To protect the signal from unnecessary boosts, the law of correct gain structure states:
Set the signal to optimum level as early as possible in the signal chain, and keep it there.
To keep the signal at optimum level, we ideally want all the components it passes through to neither boost nor attenuate it; in other words, they should all be set to unity gain. Let us look at some practical examples:
The answers to all these questions are the first option in each case, these being the earlier stage in the signal chain. If we take the first question, for example, boosting the signal using the channel fader will also boost the noise added by the compressors and equalizers preceding it. Setting the optimum level at the input-gain stage means that the compressor, the equalizer, and the fader are fed with a signal at optimum level. If the channel fader is then used to attenuate the signal, it will also attenuate any noise that was added before it. If correct gain structure is exercised, the input gain of a reverb unit should be set to unity gain (0 dB), and the level to the reverb unit should be set from the master aux send.
Correct gain structure does not mean that signals should not be boosted or attenuated— it simply helps us to decide which control to use when there is more than one option. There are, of course, many cases where boosting or attenuating is the appropriate thing to do. For example, the makeup gain on a compressor, which essentially brings back the signal to optimum level after the level loss caused by the compression process.
Digital consoles might resemble the look of their analog counterparts, but they work in a completely different way. Analog signals are converted to digital as they enter the desk and are converted back to analog before leaving it. A computer—either a normal PC or purpose-built—handles all the audio in the digital domain, including processing and routing. The individual controls on the console surface are not part of any physical signal path— they only interact with the internal computer, reporting their state. The computer might instruct the controls to update their state when required (e.g., when a mix is recalled or when automation is enabled). Essentially, a digital desk is a marriage between a control surface and a computer.
The various controls can be assigned to many different facilities; for example, a rotary pot can control the signal level, pan position, aux send level, or equalizer gain, or even switch a compressor in and out. Most manufacturers build their consoles with relatively few controls and let the user assign them to different facilities at will. In addition, the user can select the channel to which various global controls are assigned.
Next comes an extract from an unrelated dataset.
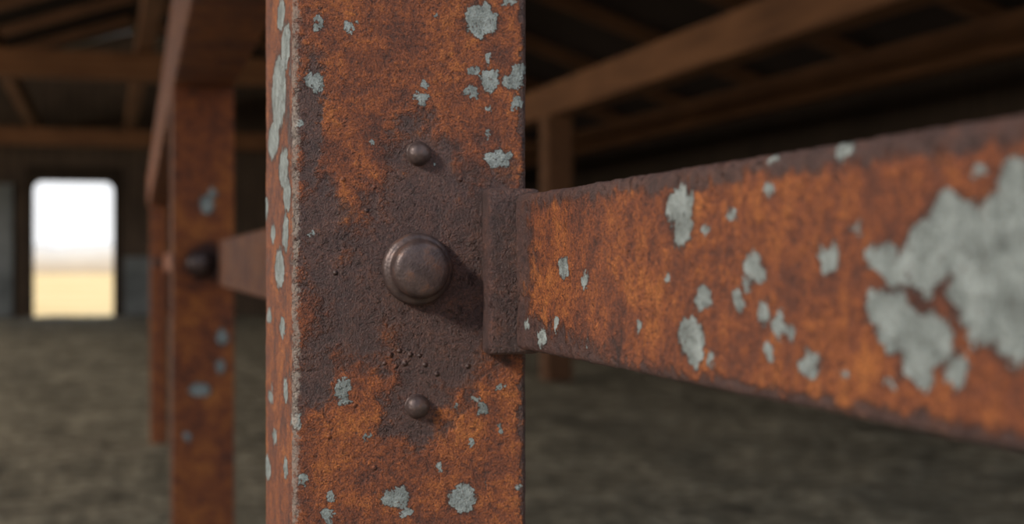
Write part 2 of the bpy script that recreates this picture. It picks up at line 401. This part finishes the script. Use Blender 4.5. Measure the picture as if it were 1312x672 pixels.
while y<27:
    beam('rafter',(.55,y,5.45),(XRt-.15,y,2.98),.09,.18,w_raf)
    beam('rafter',(.45,y,5.45),(XL+.15,y,2.98),.09,.18,w_raf)
    y+=2.2
bm=bmesh.new(); prev=None
for i in range(161):
    x=-120+240*i/160; zt=3.0+noise.noise(Vector((x*.12,0,0)))*.5+noise.noise(Vector((x*.6,3,0)))*.25
    col_=[bm.verts.new((x,140+dy,z)) for dy,z in((0,-.1),(-.6,zt*.4),(0,zt*.8),(1,zt),(2.5,zt*.6),(3,-.1))]
    if prev:
        for k in range(5): bm.faces.new((prev[k],col_[k],col_[k+1],prev[k+1]))
    prev=col_
me=bpy.data.meshes.new('treeline'); bm.to_mesh(me); bm.free()
link(bpy.data.objects.new('treeline',me),MB,m_tree)

# ---------- light ----------
w=bpy.data.worlds.new('World'); scene.world=w; w.use_nodes=True; nt=w.node_tree
bg=nt.nodes['Background']
tc=nt.nodes.new('ShaderNodeTexCoord'); sp=nt.nodes.new('ShaderNodeSeparateXYZ'); cr=nt.nodes.new('ShaderNodeValToRGB')
nt.links.new(tc.outputs['Generated'],sp.inputs[0]); nt.links.new(sp.outputs[2],cr.inputs[0])
e=cr.color_ramp.elements; e[0].position=0; e[0].color=(.90,.90,.90,1); e[1].position=.5; e[1].color=(.62,.76,.96,1)
nt.links.new(cr.outputs[0],bg.inputs[0]); bg.inputs[1].default_value=1.35
sd=bpy.data.lights.new('sun','SUN'); sd.energy=3.8; sd.angle=math.radians(8); sd.color=(1,.90,.78)
so=bpy.data.objects.new('sun',sd); scene.collection.objects.link(so)
ldir=MB.to_3x3()@Vector((.90,.38,-.55)); so.rotation_euler=ldir.to_track_quat('-Z','Y').to_euler()
def area(loc,tgt,sx,sy,pw,col):  # added fill lamps along the unseen left wall, brighten the barn interior
    ld=bpy.data.lights.new('fill_light','AREA'); ld.shape='RECTANGLE'; ld.size=sx; ld.size_y=sy; ld.energy=pw; ld.color=col
    o=bpy.data.objects.new('fill_light',ld); scene.collection.objects.link(o)
    p=MB@Vector(loc); t=MB@Vector(tgt); o.location=p; o.rotation_euler=(t-p).to_track_quat('-Z','Y').to_euler()
area((-6.8,8,2.0),(4,12,1.0),5,1.6,420,(1,.89,.76))
area((-6.8,18,2.0),(2,19,.8),7,1.6,380,(1,.91,.80))

# ---------- camera ----------
cd=bpy.data.cameras.new('camera'); cd.sensor_width=36; cd.lens=F/1312*36; cd.clip_start=.01; cd.clip_end=1000
cd.dof.use_dof=True; cd.dof.focus_distance=.52; cd.dof.aperture_fstop=9.5
co=bpy.data.objects.new('camera',cd); scene.collection.objects.link(co)
co.location=(0,0,H); co.rotation_euler=(math.pi/2,0,0); scene.camera=co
So, instead of having a set of EQ controls per channel strip, there will be only one global set, which affects the currently selected channel (Figure 10.33). While faders are motorized and buttons have an on/off indicator, pots are normally endless rotary controls and their position is displayed on a screen—from a small dot-display to a large, color touchscreen. The screen also provides an interface for additional functions such as metering, scene store and recall, effect library management, and various configurations.
In this realm of assignable controls, each strip can control any channel. Essentially, one strip would suffice to control all the channels a desk offers, but this would be less convenient. Manufacturers provide a set of channel strips that control threefold, fourfold, or other multiples of channels. For example, a desk with 16-channel strips might have 64 channels divided into four chunks (often called layers or banks). The user can select which layer is controlled by the channel strips at any given time (Figure 10.34). Effectively, all modern digital consoles are split consoles where many strips are organized in a few layers. The strips can also be assigned to control master aux sends and group buses. (There is, however, a dedicated fader for the mix bus.) Just like software mixers, the differences between a channel, an auxiliary bus, and a group bus are blurred. With very few exceptions, the facilities available per channel are also available for the auxiliaries and groups—we can, for example, process a group with the same EQ or compressor available for a channel.
Assignable controls enable digital consoles to be substantially smaller than analog consoles but provide the same facilities. However, their operation is far less straightforward than the what-you-see-is-what-you-get analog concept. Thus, not all digital consoles are indeed smaller. Leading manufacturers such as NEVE intentionally build consoles as big and with as many controls as their analog equivalents in order to provide the feel and speed of an analog experience. Still, these consoles provide the digital advantage of letting users assign different controls to different facilities. Users can also configure each session to have a specific number of channels, auxiliaries, or groups. The configuration of these large desks—which might involve quite some work—can be done at home, on a laptop, and then loaded onto the desk.
For the mixing engineer, digital desks aim to provide a complete mixing solution. Dynamic range processors and multiband equalizers are available per channel, very much like on large-format consoles. Most digital desks also offer built-in effect engines, reducing the need for external effects units (although these can be connected when needed in the standard way via aux sends). They let us store and recall our mixes (often called scenes) along with other configurations. A great advantage of digital consoles is that their automation engine allows us to automate virtually every aspect of the mix—from faders to the threshold of a gate. Perhaps the biggest design difference between digital and analog consoles has to do with insert points. Breaking the digital signal path, converting the insert send signal to analog, the insert return back to digital, and making sure everything is in sync requires far more complex design and often more converters. Many desks offer insert points that, instead of being located on the digital signal path, are placed before the A/D conversion. It is still possible to use external processors that way during mixdown but in a slightly different way from on an analog desk.